Dank der niedrigen Notenbank- und Anleihezinsen sind Immobilienkredite günstiger als je zuvor. Wie Hauskäufer und -besitzer jetzt davon profitieren.
Noch vor einem Jahr deuteten alle Vorzeichen darauf hin, dass die Ära historisch niedriger Zinsen, die uns Finanz- und Euro-Krise beschert hatten, zu Ende gehen würde. Die US-Notenbank hob munter die Leitzinsen an, die Europäischen Zentralbank zog sich aus der expansiven Geldpolitik zurück, Staatsanleihen brachten wieder Mini-Renditen. Und vor diesem Hintergrund waren auch die Bauzinsen ein kleines bisschen gestiegen. Doch diese Entwicklung hat sich seitdem umgekehrt.

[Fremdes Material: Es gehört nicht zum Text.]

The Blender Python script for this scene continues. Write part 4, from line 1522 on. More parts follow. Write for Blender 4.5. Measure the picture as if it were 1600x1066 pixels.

Konjunktursorgen, Handelskonflikte, die hohe Staatsverschuldung in Italien und Griechenland sowie die Risiken aus dem bevorstehenden Brexit haben sowohl die US-Notenbank Fed als auch die Europäische Zentralbank (EZB) vorsichtig werden lassen. Um die Wirtschaft anzukurbeln, hat Fed-Chef Jerome Powell am Mittwochabend eine Zinssenkung verkündet. Auch die EZB bereitet die Märkte seit kurzem darauf vor, dass sie ihre lockere Geldpolitik länger aufrechterhalten will – zumal von der designierten EZB-Präsidentin Christine Lagarde ohnehin ein Festhalten an der Nullzinspolitik erwartet wird.
Bauzinsen auf Rekordtief
All das hat nun zu einem neuen Negativrekord geführt: Niemals in der Geschichte der Bundesrepublik waren die Zinsen für Baufinanzierungen so niedrig wie heute, Immobilienkredite war noch nie billiger zu bekommen. „Derzeit liegen die Zinsen für zehnjährige Darlehen oft deutlich unter einem Prozent pro Jahr, sogar rund 0,5 Prozent sind bei den Bestanbietern möglich“, erklärt Mirjam Mohr, Vorständin beim Finanzierungsvermittler Interhyp. Michael Neumann, Vorstandschef des Finanzierungsvermittlers Dr. Klein, verortet die Zinsen für die günstigsten Angebote für Immobiliendarlehen mit zehnjähriger Zinsbindung ebenfalls auf Rekordtief, allerdings bei 0,61 Prozent.
Vieles spricht dafür, dass das niedrige Zinsniveau für Immobilienkredite länger anhalten wird. Von der Interhyp regelmäßig befragte Experten rechnen überwiegend weiter mit Niedrigzinsen, auch über die nächsten sechs bis zwölf Monate hinaus. Vier von zehn Experten erwarten für diesen Zeitraum sogar noch weiter fallende Bauzinsen. „Einen Aufwärtstrend bei den Bauzinsen wird es erst dann geben, wenn Lösungen für die politischen und wirtschaftlichen Probleme absehbar sind, die Wirtschaft deutlich Fahrt aufnimmt und die Inflation sich der Zielmarke der EZB von zwei Prozent annähert“, konstatiert Zinskenner Neumann. „Dieses Szenario ist kurz- und mittelfristig unwahrscheinlich.“
„Für Menschen mit einem aktuellen Finanzierungsbedarf sind das gute Nachrichten. Vor fünf oder zehn Jahren waren Baufinanzierungen noch deutlich teurer“, erinnert sich Mohr. Damals kostete ein Baudarlehen mit zehnjähriger Zinsbindung im Durchschnitt noch 4,5 Prozent Zinsen.
Wer nun also Haus oder Wohnung kaufen oder bauen möchte, findet zumindest auf der Finanzierungsseite Idealbedingungen vor. Schwieriger sind da schon die Objektsuche und die hohen Immobilienpreise.
Am meisten dürften sich Immobilieneigentümer freuen, die gerade eine Anschlussfinanzierung für ihr Baudarlehen suchen oder nach Ablauf von zehn Jahren vorzeitig kündigen können. Sie profitieren davon, dass ihre Restschuld in den vergangenen zehn Jahren schon gesunken ist und ihre Zinsbelastung beim Folgekredit deutlich niedriger ausfällt. Sie können die Zinsersparnis etwa für eine deutlich schnellere Tilgung ihrer Schulden nutzen. Da die Zinsentwicklung darüber hinaus den Effekt hat, dass sich Sparen mit Festzins kaum lohnt, ist die Rückzahlung von Kreditschulden oft das rentabelste Investment.